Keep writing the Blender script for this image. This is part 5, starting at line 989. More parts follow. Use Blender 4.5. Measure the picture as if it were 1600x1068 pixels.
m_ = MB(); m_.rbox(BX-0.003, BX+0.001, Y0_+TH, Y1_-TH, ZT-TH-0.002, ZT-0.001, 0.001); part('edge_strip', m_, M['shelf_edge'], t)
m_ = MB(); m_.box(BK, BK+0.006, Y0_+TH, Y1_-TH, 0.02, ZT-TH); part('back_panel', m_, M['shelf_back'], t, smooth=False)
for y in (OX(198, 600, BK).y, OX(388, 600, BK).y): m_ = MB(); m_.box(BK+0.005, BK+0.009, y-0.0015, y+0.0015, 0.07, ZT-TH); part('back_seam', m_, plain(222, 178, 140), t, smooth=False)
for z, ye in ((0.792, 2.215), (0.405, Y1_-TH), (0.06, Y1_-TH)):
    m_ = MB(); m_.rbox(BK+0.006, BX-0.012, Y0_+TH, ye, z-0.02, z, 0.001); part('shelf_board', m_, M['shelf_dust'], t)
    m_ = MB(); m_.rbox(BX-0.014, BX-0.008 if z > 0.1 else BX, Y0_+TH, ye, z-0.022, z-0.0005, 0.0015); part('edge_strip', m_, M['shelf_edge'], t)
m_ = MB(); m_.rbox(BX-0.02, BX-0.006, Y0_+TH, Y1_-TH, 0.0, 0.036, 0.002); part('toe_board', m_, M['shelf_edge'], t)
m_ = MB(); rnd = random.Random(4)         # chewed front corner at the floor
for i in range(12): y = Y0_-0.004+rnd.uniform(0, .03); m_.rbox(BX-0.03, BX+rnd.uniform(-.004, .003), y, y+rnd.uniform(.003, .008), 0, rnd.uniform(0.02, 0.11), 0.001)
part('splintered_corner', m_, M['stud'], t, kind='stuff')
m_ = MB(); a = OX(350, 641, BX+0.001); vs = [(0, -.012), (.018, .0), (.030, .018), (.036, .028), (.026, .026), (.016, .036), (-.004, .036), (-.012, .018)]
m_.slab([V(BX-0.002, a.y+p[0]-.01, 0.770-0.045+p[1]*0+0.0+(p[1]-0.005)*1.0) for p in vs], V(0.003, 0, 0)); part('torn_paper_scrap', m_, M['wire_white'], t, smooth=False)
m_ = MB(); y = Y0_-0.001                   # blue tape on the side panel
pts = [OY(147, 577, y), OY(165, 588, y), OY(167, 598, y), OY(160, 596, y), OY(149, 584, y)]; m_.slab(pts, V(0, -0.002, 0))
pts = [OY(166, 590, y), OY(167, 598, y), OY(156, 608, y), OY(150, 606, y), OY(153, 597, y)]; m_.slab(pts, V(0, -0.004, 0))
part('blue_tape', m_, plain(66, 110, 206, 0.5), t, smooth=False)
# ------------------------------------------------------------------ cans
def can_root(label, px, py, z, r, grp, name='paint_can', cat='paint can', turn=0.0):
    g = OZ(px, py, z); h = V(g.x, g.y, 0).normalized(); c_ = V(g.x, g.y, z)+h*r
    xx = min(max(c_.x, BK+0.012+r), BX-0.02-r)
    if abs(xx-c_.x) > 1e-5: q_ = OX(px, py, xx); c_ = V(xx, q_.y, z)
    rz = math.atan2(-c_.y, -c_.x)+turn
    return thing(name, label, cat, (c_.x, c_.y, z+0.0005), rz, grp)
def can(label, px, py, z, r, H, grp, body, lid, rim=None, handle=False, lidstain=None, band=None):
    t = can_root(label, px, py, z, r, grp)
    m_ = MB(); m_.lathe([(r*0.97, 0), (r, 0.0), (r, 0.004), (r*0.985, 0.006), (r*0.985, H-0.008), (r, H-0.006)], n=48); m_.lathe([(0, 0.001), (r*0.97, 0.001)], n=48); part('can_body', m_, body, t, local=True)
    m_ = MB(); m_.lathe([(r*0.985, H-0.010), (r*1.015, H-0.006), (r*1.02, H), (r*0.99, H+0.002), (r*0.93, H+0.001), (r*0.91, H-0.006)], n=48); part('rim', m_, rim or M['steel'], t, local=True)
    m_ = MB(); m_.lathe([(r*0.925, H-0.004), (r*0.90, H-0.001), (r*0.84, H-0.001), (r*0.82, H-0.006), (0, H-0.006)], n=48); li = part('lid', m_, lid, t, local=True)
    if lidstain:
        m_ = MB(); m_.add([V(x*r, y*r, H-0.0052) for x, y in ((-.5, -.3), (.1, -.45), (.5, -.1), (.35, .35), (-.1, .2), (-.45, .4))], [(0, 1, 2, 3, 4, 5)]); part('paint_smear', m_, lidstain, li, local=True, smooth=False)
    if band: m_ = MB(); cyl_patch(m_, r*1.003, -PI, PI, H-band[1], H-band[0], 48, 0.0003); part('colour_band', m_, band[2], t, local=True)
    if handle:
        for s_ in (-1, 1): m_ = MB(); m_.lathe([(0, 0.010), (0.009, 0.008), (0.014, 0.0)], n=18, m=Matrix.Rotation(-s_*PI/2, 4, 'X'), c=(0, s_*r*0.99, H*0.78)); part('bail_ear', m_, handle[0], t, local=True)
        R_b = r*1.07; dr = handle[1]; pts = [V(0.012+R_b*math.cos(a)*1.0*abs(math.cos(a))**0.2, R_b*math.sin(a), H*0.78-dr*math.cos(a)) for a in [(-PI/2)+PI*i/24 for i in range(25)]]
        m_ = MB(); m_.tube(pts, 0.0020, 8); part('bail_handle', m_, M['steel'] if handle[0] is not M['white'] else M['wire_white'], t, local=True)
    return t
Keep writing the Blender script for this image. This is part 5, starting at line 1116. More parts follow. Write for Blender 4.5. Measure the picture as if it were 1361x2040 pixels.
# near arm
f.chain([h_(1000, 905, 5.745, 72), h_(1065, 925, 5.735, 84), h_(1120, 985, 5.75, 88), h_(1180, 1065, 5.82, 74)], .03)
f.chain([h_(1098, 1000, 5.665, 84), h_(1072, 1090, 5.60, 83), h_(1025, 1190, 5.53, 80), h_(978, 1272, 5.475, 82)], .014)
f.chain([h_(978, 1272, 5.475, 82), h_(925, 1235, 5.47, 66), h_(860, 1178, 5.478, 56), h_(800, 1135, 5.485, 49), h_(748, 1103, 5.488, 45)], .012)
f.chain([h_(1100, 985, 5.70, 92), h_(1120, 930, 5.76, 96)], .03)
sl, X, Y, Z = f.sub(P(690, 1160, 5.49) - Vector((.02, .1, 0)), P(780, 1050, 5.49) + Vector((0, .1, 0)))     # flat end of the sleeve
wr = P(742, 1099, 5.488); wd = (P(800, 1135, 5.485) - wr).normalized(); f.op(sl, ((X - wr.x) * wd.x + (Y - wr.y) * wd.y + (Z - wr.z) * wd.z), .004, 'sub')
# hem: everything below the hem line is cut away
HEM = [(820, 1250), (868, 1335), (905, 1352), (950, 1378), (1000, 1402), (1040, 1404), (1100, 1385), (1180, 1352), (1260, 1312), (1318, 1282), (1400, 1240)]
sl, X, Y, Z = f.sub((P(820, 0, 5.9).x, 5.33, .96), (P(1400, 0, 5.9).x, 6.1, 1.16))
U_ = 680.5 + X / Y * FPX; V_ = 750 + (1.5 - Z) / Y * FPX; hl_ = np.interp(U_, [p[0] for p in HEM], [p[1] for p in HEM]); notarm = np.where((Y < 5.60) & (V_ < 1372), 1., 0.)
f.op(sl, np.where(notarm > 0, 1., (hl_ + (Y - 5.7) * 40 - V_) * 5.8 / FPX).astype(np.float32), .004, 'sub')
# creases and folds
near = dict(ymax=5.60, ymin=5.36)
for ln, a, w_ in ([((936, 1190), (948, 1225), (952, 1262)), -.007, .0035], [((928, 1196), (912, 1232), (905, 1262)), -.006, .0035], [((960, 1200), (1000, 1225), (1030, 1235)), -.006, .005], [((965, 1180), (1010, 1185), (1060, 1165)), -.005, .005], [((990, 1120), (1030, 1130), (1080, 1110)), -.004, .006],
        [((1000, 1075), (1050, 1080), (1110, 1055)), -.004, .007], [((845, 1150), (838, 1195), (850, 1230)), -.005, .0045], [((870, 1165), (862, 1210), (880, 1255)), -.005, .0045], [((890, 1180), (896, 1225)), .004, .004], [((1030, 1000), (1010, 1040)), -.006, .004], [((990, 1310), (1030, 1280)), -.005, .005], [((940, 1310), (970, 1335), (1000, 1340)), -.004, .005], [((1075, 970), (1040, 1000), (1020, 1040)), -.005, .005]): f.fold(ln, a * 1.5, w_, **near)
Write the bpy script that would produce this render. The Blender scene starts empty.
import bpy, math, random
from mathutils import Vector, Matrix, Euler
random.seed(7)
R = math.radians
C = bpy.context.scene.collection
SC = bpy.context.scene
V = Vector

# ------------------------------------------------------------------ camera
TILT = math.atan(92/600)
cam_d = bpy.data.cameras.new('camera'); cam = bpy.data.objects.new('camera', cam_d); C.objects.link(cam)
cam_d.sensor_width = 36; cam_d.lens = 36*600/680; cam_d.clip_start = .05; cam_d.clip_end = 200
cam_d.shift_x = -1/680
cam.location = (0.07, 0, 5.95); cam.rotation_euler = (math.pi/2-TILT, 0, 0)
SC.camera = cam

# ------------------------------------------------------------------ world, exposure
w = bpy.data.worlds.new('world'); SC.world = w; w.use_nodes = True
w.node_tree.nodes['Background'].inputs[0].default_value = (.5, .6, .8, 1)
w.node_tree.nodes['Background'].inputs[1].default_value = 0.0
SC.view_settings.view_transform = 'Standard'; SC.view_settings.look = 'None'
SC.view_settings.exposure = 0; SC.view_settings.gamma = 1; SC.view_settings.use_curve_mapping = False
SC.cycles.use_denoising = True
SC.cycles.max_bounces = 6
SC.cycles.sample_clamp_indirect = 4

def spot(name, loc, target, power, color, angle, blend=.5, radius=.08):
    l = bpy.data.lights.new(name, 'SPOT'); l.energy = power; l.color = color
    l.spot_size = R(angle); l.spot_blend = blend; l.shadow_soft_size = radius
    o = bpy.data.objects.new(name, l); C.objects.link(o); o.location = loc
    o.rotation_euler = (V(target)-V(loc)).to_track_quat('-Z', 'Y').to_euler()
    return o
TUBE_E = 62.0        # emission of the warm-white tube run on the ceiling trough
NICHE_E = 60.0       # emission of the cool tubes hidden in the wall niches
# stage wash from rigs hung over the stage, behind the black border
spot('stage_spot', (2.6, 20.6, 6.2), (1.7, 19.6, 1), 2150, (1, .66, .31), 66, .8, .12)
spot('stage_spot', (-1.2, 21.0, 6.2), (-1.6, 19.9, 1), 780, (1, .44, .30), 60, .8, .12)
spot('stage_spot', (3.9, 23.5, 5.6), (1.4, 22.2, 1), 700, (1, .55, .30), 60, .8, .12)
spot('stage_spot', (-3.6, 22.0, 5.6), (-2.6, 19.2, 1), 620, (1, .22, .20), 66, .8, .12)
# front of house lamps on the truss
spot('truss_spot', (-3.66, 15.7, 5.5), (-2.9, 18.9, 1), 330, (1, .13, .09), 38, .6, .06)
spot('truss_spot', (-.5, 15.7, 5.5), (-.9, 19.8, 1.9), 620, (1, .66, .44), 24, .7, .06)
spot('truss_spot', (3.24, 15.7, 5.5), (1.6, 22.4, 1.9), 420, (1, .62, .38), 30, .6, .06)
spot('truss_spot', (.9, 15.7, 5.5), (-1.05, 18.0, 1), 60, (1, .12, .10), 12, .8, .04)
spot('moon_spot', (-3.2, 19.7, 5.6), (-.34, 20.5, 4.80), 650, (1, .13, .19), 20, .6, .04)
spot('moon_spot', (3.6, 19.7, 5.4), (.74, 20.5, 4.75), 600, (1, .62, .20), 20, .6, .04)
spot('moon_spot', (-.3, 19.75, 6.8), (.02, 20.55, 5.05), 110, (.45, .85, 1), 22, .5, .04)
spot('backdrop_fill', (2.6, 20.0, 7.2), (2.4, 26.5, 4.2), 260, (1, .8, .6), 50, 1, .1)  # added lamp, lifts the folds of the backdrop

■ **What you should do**
Write out only the lines that run from the line containing "Write the bpy" through the line containing "SC.camera = cam", both included, exactly as they appear above.

■ **Correct output**
Write the bpy script that would produce this render. The Blender scene starts empty.
import bpy, math, random
from mathutils import Vector, Matrix, Euler
random.seed(7)
R = math.radians
C = bpy.context.scene.collection
SC = bpy.context.scene
V = Vector

# ------------------------------------------------------------------ camera
TILT = math.atan(92/600)
cam_d = bpy.data.cameras.new('camera'); cam = bpy.data.objects.new('camera', cam_d); C.objects.link(cam)
cam_d.sensor_width = 36; cam_d.lens = 36*600/680; cam_d.clip_start = .05; cam_d.clip_end = 200
cam_d.shift_x = -1/680
cam.location = (0.07, 0, 5.95); cam.rotation_euler = (math.pi/2-TILT, 0, 0)
SC.camera = cam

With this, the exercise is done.